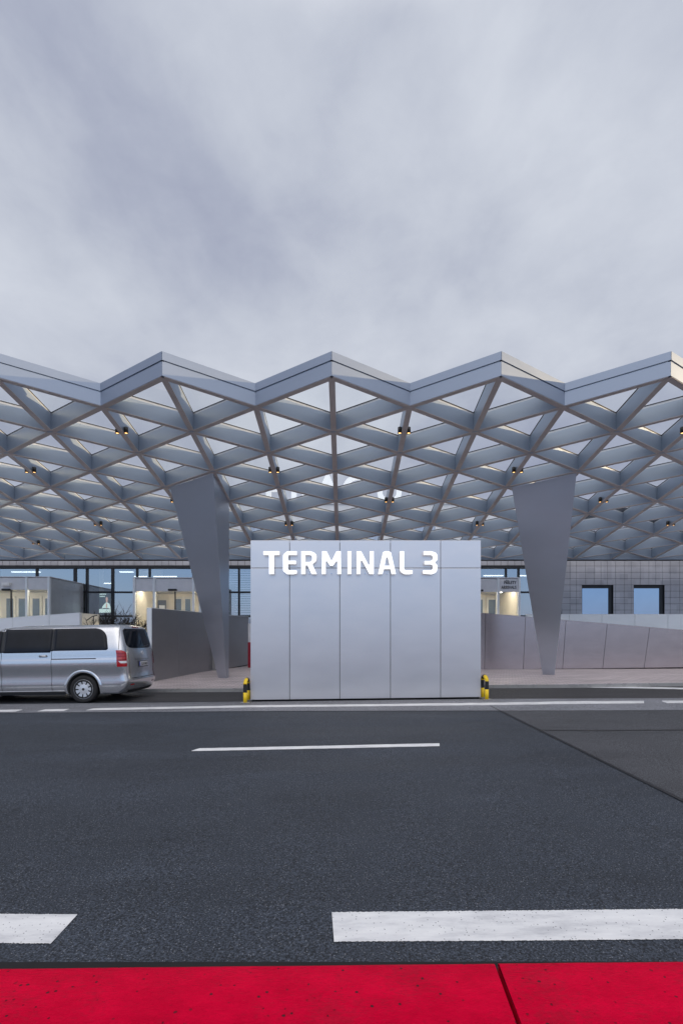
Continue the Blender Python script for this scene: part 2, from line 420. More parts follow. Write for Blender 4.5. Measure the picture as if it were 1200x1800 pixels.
# red kerb on the camera's side, laid in stones with a dark joint between them
def red_kerb(xa, xb, sa, sb):
    ya, yb = 1694.5, 1692.5
    def yt(x): return 2.288 - 0.004 * max(-3, min(3, x)) / 1.5
    k = mb('red_paint')
    n = 14
    lo = [[xa + (xb - xa) * i / n, yt(xa + (xb - xa) * i / n)] for i in range(n + 1)]
    hi = [[xa + sa + (xb + sb - xa - sa) * i / n, 1.86] for i in range(n + 1)]
    zt = lambda x: g(x) + 0.10
    fr = [(x, y + random.uniform(-.0015, .0015)) for x, y in lo]
    rows = [[(x, y, g(x) - 0.1) for x, y in fr], [(x, y, zt(x) - .012) for x, y in fr], [(x, y - .006, zt(x) - .003) for x, y in fr], [(x, y - .02, zt(x)) for x, y in fr], [(x, y, zt(x)) for x, y in hi], [(x, y - .001, zt(x) - .2) for x, y in hi]]
    k.grid(rows, smooth=True)
    k.face([rows[0][0], rows[1][0], rows[4][0], rows[5][0]]); k.face([rows[0][-1], rows[1][-1], rows[4][-1], rows[5][-1]])
    return tag(k.build('red_kerb'), kind='structure')
red_kerb(-2.6, 0.694, 0, -0.026); red_kerb(0.713, 3.2, -0.026, 0); red_kerb(-6.2, -2.612, 0, 0)
for k in range(3): red_kerb(3.212 + 3.6 * k, 6.8 + 3.6 * k, 0, 0); red_kerb(-9.8 - 3.6 * k, -6.212 - 3.6 * k, 0, 0)
b = mb('joint'); b.grid([[(x, 2.37, g(x) + 0.016) for x in (-16, 16)], [(x, 1.5, g(x) + 0.016) for x in (-16, 16)]], smooth=False)
tag(b.build('kerb_bed'), kind='structure')
b = mb('paving'); b.prism([(-30, -4), (30, -4), (30, 1.852), (-30, 1.852)], lambda x, y: g(x) - .2, lambda x, y: g(x) + .1)
tag(b.build('near_pavement'), kind='structure')

# ------------------------------------------------------------------ canopy
A = 3.97; D0 = 11.70; ST = 1.1155; NR = 12; IL = -6.0
def zu(Y): return 9.624 - 0.1609 * Y
def N(i, k):
    Y = D0 + ST * k
    return Vector(((i - 0.068) * A, Y, zu(Y)))
canopy = thing('glass_canopy', 'wide zigzag edged canopy of grey triangular beams under glass, in front of the terminal', 'canopy', (0, 18, 0))
BW, BH = 0.146, 0.50
def beamline(a, b_, off):
    m = mb('beam_metal')
    m.beam(a, b_, BW, off, BH - 0.07 + off)
    m.m('flange_bounce_tint').beam(a, b_, BW + .004, off - .006, off + .012)
    m.m('beam_rail').beam(a, b_, BW - 0.05, BH - 0.07 + off, BH - 0.005 + off)
    m.m('black').beam(a, b_, BW - 0.02, BH - 0.005 + off, BH + 0.012 + off)
    return m.build('beam', parent=canopy)
i = -6.0
depth_lines = []
while i <= 8:
    k0 = 0 if (i == int(i)) else 1
    if i > 2: k0 = int(2 * (i - 2))
    if k0 < NR: beamline(N(i, k0), N(i, NR), -0.004); depth_lines.append((i, k0))
    i += 0.5
for i in range(-6, 3):                      # right-and-back diagonals from the front teeth
    beamline(N(i, 0), N(i + NR / 2, NR), 0.0)
for k in (2, 4, 6, 8, 10): beamline(N(-6, k), N(-6 + (NR - k) / 2, NR), 0.0)
for i in range(-5, 3):                      # left-and-back diagonals
    n = min(NR, int((i + 6) * 2)); beamline(N(i, 0), N(i - n / 2, n), 0.003)
for k in range(1, NR): beamline(N(2 + k / 2, k), N(2 + k / 2 - (NR - k) / 2, NR), 0.003)
# glazing, one strip of triangular panes between neighbouring depth beams
for (i0, k0), (i1, k1) in zip(depth_lines, depth_lines[1:]):
    m = mb('roof_glass'); u = Vector((0, 0, BH - 0.02))
    m.face([N(i0, k0) + u, N(i1, k1) + u, N(i1, NR) + u, N(i0, NR) + u])
    m.build('glass_strip', parent=canopy)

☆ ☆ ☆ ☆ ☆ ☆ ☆

▶ Task statement: Quote the data exactly, leaving every image out of the copy.

▶ Response to the task:
Continue the Blender Python script for this scene: part 2, from line 420. More parts follow. Write for Blender 4.5. Measure the picture as if it were 1200x1800 pixels.
# red kerb on the camera's side, laid in stones with a dark joint between them
def red_kerb(xa, xb, sa, sb):
    ya, yb = 1694.5, 1692.5
    def yt(x): return 2.288 - 0.004 * max(-3, min(3, x)) / 1.5
    k = mb('red_paint')
    n = 14
    lo = [[xa + (xb - xa) * i / n, yt(xa + (xb - xa) * i / n)] for i in range(n + 1)]
    hi = [[xa + sa + (xb + sb - xa - sa) * i / n, 1.86] for i in range(n + 1)]
    zt = lambda x: g(x) + 0.10
    fr = [(x, y + random.uniform(-.0015, .0015)) for x, y in lo]
    rows = [[(x, y, g(x) - 0.1) for x, y in fr], [(x, y, zt(x) - .012) for x, y in fr], [(x, y - .006, zt(x) - .003) for x, y in fr], [(x, y - .02, zt(x)) for x, y in fr], [(x, y, zt(x)) for x, y in hi], [(x, y - .001, zt(x) - .2) for x, y in hi]]
    k.grid(rows, smooth=True)
    k.face([rows[0][0], rows[1][0], rows[4][0], rows[5][0]]); k.face([rows[0][-1], rows[1][-1], rows[4][-1], rows[5][-1]])
    return tag(k.build('red_kerb'), kind='structure')
red_kerb(-2.6, 0.694, 0, -0.026); red_kerb(0.713, 3.2, -0.026, 0); red_kerb(-6.2, -2.612, 0, 0)
for k in range(3): red_kerb(3.212 + 3.6 * k, 6.8 + 3.6 * k, 0, 0); red_kerb(-9.8 - 3.6 * k, -6.212 - 3.6 * k, 0, 0)
b = mb('joint'); b.grid([[(x, 2.37, g(x) + 0.016) for x in (-16, 16)], [(x, 1.5, g(x) + 0.016) for x in (-16, 16)]], smooth=False)
tag(b.build('kerb_bed'), kind='structure')
b = mb('paving'); b.prism([(-30, -4), (30, -4), (30, 1.852), (-30, 1.852)], lambda x, y: g(x) - .2, lambda x, y: g(x) + .1)
tag(b.build('near_pavement'), kind='structure')

# ------------------------------------------------------------------ canopy
A = 3.97; D0 = 11.70; ST = 1.1155; NR = 12; IL = -6.0
def zu(Y): return 9.624 - 0.1609 * Y
def N(i, k):
    Y = D0 + ST * k
    return Vector(((i - 0.068) * A, Y, zu(Y)))
canopy = thing('glass_canopy', 'wide zigzag edged canopy of grey triangular beams under glass, in front of the terminal', 'canopy', (0, 18, 0))
BW, BH = 0.146, 0.50
def beamline(a, b_, off):
    m = mb('beam_metal')
    m.beam(a, b_, BW, off, BH - 0.07 + off)
    m.m('flange_bounce_tint').beam(a, b_, BW + .004, off - .006, off + .012)
    m.m('beam_rail').beam(a, b_, BW - 0.05, BH - 0.07 + off, BH - 0.005 + off)
    m.m('black').beam(a, b_, BW - 0.02, BH - 0.005 + off, BH + 0.012 + off)
    return m.build('beam', parent=canopy)
i = -6.0
depth_lines = []
while i <= 8:
    k0 = 0 if (i == int(i)) else 1
    if i > 2: k0 = int(2 * (i - 2))
    if k0 < NR: beamline(N(i, k0), N(i, NR), -0.004); depth_lines.append((i, k0))
    i += 0.5
for i in range(-6, 3):                      # right-and-back diagonals from the front teeth
    beamline(N(i, 0), N(i + NR / 2, NR), 0.0)
for k in (2, 4, 6, 8, 10): beamline(N(-6, k), N(-6 + (NR - k) / 2, NR), 0.0)
for i in range(-5, 3):                      # left-and-back diagonals
    n = min(NR, int((i + 6) * 2)); beamline(N(i, 0), N(i - n / 2, n), 0.003)
for k in range(1, NR): beamline(N(2 + k / 2, k), N(2 + k / 2 - (NR - k) / 2, NR), 0.003)
# glazing, one strip of triangular panes between neighbouring depth beams
for (i0, k0), (i1, k1) in zip(depth_lines, depth_lines[1:]):
    m = mb('roof_glass'); u = Vector((0, 0, BH - 0.02))
    m.face([N(i0, k0) + u, N(i1, k1) + u, N(i1, NR) + u, N(i0, NR) + u])
    m.build('glass_strip', parent=canopy)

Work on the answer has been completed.